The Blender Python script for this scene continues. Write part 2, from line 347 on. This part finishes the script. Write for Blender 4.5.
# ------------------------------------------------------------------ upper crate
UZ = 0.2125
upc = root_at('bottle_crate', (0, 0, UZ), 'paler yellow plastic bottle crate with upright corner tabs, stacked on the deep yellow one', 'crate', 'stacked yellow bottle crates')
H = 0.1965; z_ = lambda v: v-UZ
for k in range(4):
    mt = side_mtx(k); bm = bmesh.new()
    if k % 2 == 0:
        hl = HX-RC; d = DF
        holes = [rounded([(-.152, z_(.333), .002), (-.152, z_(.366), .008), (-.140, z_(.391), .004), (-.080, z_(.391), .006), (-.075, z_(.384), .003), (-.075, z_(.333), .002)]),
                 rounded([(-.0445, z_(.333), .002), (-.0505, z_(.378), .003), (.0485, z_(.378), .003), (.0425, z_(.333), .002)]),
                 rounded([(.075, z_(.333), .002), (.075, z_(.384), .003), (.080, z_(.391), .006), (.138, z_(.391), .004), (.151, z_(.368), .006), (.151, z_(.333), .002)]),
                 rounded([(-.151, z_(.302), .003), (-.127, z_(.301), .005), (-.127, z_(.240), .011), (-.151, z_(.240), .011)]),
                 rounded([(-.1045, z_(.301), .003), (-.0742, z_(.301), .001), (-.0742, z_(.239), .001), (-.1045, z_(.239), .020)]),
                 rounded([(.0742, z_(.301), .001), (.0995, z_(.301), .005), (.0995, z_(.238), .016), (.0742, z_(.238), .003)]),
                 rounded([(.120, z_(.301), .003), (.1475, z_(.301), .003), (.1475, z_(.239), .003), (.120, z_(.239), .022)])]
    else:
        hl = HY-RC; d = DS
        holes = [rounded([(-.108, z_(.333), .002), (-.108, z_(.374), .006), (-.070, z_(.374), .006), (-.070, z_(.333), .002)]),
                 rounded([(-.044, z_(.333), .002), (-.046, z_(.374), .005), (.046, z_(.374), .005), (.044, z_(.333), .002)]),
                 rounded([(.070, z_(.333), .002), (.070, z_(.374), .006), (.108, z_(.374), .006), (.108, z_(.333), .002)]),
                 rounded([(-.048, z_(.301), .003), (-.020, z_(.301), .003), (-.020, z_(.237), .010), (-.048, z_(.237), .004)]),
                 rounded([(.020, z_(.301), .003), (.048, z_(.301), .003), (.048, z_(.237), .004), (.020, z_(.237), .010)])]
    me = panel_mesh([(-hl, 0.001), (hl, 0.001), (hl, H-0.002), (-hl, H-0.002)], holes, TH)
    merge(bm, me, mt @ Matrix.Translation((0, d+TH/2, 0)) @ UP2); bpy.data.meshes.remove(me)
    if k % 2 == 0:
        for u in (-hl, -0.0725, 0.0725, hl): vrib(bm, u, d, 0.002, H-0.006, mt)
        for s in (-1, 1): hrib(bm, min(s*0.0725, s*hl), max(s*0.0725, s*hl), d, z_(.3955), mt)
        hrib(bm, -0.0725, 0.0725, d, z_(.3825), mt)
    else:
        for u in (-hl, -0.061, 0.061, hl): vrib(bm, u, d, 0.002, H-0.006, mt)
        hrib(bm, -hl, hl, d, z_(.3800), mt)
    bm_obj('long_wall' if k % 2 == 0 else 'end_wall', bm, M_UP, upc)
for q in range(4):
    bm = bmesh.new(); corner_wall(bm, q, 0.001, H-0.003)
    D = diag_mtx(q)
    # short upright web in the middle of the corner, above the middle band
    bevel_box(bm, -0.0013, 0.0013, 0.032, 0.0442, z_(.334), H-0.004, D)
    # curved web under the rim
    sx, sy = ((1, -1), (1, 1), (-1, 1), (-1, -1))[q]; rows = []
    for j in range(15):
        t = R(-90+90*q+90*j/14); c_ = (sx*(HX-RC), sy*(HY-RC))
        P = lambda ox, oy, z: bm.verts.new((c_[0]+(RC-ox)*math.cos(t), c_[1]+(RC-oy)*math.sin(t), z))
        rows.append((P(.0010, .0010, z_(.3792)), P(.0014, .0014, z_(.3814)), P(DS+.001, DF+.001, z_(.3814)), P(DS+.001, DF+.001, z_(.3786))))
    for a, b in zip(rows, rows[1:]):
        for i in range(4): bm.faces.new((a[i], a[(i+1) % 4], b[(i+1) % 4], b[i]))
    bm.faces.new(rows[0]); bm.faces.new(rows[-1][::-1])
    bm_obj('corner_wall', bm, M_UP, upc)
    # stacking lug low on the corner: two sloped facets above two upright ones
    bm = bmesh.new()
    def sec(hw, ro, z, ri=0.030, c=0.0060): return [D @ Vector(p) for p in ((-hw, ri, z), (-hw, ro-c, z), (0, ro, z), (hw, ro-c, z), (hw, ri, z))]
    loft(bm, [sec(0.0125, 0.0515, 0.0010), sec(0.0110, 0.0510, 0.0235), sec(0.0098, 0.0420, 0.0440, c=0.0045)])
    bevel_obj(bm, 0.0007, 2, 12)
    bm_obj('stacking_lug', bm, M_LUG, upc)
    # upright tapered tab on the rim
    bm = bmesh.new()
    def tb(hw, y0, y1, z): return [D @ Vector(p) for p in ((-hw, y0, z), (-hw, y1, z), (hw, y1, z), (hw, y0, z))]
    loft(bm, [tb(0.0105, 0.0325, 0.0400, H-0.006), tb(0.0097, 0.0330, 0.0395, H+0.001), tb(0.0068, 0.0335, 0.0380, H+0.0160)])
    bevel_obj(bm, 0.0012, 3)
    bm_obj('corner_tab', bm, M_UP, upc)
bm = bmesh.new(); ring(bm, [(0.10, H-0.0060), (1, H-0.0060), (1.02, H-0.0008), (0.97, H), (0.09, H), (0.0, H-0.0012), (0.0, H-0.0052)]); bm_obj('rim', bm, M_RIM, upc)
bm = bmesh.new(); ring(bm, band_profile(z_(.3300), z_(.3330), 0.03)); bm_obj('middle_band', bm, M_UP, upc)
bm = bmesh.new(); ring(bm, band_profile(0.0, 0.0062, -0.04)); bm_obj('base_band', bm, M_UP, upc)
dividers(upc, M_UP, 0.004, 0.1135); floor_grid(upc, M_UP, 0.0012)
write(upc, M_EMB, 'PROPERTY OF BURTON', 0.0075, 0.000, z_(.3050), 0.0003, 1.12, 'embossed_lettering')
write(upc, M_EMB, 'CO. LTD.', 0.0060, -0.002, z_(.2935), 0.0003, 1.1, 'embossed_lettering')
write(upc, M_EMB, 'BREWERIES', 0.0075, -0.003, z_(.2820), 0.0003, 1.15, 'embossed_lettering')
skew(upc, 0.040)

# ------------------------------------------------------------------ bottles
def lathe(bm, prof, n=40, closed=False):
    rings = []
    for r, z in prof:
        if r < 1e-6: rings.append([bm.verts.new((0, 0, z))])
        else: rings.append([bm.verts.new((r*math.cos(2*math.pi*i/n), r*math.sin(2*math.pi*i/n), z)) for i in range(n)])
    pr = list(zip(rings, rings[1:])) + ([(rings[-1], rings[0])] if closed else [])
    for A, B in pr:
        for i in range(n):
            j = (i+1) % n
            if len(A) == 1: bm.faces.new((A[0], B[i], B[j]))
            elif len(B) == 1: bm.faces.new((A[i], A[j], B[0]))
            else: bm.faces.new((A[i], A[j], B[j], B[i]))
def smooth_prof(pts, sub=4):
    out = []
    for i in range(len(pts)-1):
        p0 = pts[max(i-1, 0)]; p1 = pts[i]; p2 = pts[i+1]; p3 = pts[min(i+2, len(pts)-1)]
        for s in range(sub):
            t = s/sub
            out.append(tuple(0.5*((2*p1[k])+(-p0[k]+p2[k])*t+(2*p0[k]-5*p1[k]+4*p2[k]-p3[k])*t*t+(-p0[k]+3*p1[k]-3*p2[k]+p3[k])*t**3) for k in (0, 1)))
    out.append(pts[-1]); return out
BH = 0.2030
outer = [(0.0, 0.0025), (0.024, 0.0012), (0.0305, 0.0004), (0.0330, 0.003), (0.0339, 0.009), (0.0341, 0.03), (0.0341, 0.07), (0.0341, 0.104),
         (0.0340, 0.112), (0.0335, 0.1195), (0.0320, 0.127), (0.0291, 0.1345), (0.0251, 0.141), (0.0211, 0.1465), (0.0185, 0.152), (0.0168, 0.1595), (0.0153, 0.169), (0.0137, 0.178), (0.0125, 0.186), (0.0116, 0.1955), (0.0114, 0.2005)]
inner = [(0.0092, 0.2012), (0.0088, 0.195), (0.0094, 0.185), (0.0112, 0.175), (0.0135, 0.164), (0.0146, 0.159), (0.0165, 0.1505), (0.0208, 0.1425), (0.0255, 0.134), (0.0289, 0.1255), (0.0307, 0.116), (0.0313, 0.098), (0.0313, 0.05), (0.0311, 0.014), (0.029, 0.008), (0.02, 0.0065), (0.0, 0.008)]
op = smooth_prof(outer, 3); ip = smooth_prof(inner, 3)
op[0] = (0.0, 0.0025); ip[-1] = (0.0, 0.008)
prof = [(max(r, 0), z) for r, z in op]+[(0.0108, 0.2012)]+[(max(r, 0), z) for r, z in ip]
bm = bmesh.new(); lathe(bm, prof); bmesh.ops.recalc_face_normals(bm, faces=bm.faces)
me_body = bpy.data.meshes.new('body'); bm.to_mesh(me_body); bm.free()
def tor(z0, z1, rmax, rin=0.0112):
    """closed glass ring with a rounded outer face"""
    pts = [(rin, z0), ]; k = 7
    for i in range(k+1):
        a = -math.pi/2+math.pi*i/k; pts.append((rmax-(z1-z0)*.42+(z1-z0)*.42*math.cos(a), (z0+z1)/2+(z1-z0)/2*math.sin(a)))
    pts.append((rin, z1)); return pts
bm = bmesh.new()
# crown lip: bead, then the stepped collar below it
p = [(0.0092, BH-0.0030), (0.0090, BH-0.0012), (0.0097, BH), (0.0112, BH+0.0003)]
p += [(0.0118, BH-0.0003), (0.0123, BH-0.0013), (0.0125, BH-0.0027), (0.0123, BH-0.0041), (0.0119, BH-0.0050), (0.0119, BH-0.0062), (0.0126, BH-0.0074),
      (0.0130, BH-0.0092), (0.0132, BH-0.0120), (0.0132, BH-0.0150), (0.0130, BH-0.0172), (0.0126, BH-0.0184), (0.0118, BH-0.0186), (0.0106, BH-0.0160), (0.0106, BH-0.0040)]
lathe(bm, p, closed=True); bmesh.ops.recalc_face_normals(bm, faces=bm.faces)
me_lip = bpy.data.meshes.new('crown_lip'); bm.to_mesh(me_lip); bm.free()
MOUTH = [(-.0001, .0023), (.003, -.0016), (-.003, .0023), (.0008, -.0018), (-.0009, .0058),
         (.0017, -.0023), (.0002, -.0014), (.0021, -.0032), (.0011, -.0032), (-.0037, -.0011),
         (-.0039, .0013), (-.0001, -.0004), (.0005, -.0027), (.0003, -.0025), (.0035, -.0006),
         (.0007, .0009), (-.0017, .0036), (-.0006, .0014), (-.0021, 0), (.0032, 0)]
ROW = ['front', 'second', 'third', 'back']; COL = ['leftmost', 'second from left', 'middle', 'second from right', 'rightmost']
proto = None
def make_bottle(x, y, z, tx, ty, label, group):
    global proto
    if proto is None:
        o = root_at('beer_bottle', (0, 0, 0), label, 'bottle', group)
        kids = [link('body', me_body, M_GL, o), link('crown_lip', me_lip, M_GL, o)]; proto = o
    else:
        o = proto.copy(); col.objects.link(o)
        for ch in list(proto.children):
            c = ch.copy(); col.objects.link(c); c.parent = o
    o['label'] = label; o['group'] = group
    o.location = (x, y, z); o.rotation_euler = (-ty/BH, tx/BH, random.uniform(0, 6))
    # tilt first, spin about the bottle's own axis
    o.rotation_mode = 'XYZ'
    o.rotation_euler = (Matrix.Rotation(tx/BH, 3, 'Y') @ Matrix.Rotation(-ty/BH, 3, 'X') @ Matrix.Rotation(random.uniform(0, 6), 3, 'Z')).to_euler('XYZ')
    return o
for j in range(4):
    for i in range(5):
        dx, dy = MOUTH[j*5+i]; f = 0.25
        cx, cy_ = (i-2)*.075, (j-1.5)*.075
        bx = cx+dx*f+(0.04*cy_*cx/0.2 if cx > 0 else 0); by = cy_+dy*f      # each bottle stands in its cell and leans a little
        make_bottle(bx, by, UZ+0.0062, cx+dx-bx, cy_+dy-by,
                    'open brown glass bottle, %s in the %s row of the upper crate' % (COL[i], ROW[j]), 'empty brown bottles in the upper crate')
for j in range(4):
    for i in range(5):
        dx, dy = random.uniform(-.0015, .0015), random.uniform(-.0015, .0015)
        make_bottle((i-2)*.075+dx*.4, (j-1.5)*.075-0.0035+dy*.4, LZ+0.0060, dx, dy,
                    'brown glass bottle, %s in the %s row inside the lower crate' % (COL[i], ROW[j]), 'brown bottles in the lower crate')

########################################

Stated problem
Output only the lines from the one containing "bm_obj('stacking_lug', bm, M_LUG, upc)" through the one containing "skew(upc, 0.040)", inclusive, exactly as written.

Output for this task
    bm_obj('stacking_lug', bm, M_LUG, upc)
    # upright tapered tab on the rim
    bm = bmesh.new()
    def tb(hw, y0, y1, z): return [D @ Vector(p) for p in ((-hw, y0, z), (-hw, y1, z), (hw, y1, z), (hw, y0, z))]
    loft(bm, [tb(0.0105, 0.0325, 0.0400, H-0.006), tb(0.0097, 0.0330, 0.0395, H+0.001), tb(0.0068, 0.0335, 0.0380, H+0.0160)])
    bevel_obj(bm, 0.0012, 3)
    bm_obj('corner_tab', bm, M_UP, upc)
bm = bmesh.new(); ring(bm, [(0.10, H-0.0060), (1, H-0.0060), (1.02, H-0.0008), (0.97, H), (0.09, H), (0.0, H-0.0012), (0.0, H-0.0052)]); bm_obj('rim', bm, M_RIM, upc)
bm = bmesh.new(); ring(bm, band_profile(z_(.3300), z_(.3330), 0.03)); bm_obj('middle_band', bm, M_UP, upc)
bm = bmesh.new(); ring(bm, band_profile(0.0, 0.0062, -0.04)); bm_obj('base_band', bm, M_UP, upc)
dividers(upc, M_UP, 0.004, 0.1135); floor_grid(upc, M_UP, 0.0012)
write(upc, M_EMB, 'PROPERTY OF BURTON', 0.0075, 0.000, z_(.3050), 0.0003, 1.12, 'embossed_lettering')
write(upc, M_EMB, 'CO. LTD.', 0.0060, -0.002, z_(.2935), 0.0003, 1.1, 'embossed_lettering')
write(upc, M_EMB, 'BREWERIES', 0.0075, -0.003, z_(.2820), 0.0003, 1.15, 'embossed_lettering')
skew(upc, 0.040)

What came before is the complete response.